It’s been two games and one series. It’s been 74:43 of playing time, 143 plays, 822 total yards, 643 passing yards, 48 points, three touchdowns, nine field goals, seven punts, 43 first downs and a rating of 92.7. Mostly, it’s been two wins in two weeks after two wins in the previous 64.

So yes, the Cult Of Jimmy is already in full swing.

San Francisco 49er fans have always been thus, going back four generations. They have wanted to love their quarterbacks instantly and fervently, until they decide to hate them. Frankly, it has a bit of creepy about it.

And now, based on those numbers over those two games and that one series, it is the Cult of Jimmy.

Yes, Garoppolo. As though you needed to ask.

People who are late to the Bay Area think this is logical fandom, applying simplistic notions like “Well, he’s better than the guy he replaced,” or “they haven’t been very good, and he represents hope.”

But that’s not it. It’s airborne, passed by dreamy-eyed ravings in taverns and at the office and the loading dock and the store floor. It’s pathological. It cannot be resisted. It’s aggressively peculiar to 49er fans in ways that no other fan base endures.

And the thing that makes it worse is the notion that Garoppolo is also considered by some of our more adamantly superficial citizens as handsome/pretty/borderline hot. That adds romanticism to the cult, which really does veer the whole movement toward the outskirts of Creepytown.

And yeah, it is exactly that, so don’t deny it. People did this with Colin Kaepernick, and Jeff Garcia, and Steve Young, and Joe Montana, and John Brodie and Frankie Albert too. It is a rite of passage for 49er fans, and the people in the middle of it don’t think it’s happening when it is in full bloom.

But here’s what changes it, when it can be changed at all: So-so performances in the next three weeks against Tennessee, Jacksonville and the Los Angeles Rams. Three clearly superior teams (though Tennessee doesn’t exactly fill the heart with the same dread as the other two) that can test the 49ers in ways that neither the Chicago Bears nor Houston Texans could.

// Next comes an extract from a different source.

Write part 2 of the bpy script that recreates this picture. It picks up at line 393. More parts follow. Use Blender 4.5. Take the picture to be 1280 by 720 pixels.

If Garoppolo reverts to the NFL quarterbacking mean in those three games, then he will move from cult object to argument starter, the way Kaepernick and Alex Smith did. But if they win two of the three, and especially if one of the two wins comes against the Rams, the Cult of Jimmy will become a full-on Montana-level religion. It will take on its own life with its own costumery (49er jerseys with the number 10 will challenge Kaepernick and even Montana jerseys), and woe to anyone who argues against it by pointing out that just as two games is too small a sample size, so is five.

In short, the next three weeks may or may explain the 49ers to you, but they will certainly explain the full effects of the Cult of Jimmy. It is the 49er Way that no slogan or marketing campaign can ever capture.